Nobody was more jubilant about Vatican II than the secular media. The December 17, 1965, issue of LIFE magazine was headlined “Catholicism’s Epic Venture.” You know there is something askew when a modern, liberal publication is ecstatic about a Catholic Council. John K. Jessup wrote:

Coming at a time when so many human faiths, loyalties and grips on truth are unmoored or slipping, the Second Vatican Ecumenical Council which ended last week must be called the most impressive religious event this century has yet seen…. The spirit of the new era was symbolized by one of the closing events of the council, when the Pope shared with Protestant and Orthodox clergymen the conduct of a prayer and gospel-reading service in the monastic church of St. Paul’s Outside the Walls. This service was not Roman, not Protestant and not Orthodox. It was simply Christian.
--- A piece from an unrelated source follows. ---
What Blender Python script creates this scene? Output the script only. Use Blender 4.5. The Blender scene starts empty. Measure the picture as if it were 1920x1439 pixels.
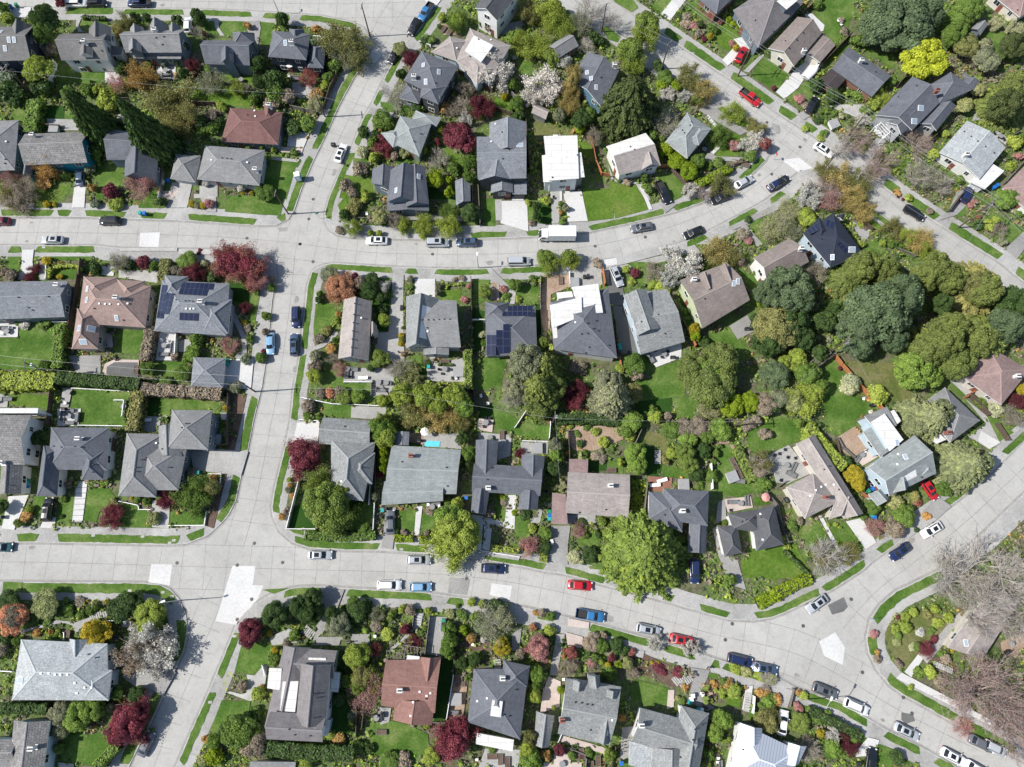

“New era” is a term often heard. Supposedly, the “new era” envisioned in the 1960s did not include a wholesale exodus of priests, and many of the remaining priests engaged in pedophilia. The “new era” probably didn’t forecast a reduction in Mass attendance from 75 percent before Vatican II to roughly 30 percent afterward. Forty years ago it wasn’t acceptable to wear short skirts and tank tops to Mass; women wore chapel veils or hats. But most priests are too afraid — too emasculated — to speak out about those blasphemies these days. The sought-after “new era” of the 1960s probably didn’t contemplate that a majority of Catholics in 2006 would support abortion and contraception, priestesses, and other “progressive” trends. The “new era” probably didn’t anticipate that although roughly 70 percent of Catholics today don’t believe in the Real Presence of Christ in the Eucharist, they would be all too eager to line up to take the Eucharist in an unworthy manner from relaxed lay ministers passing out the Body of Christ, hand to hand.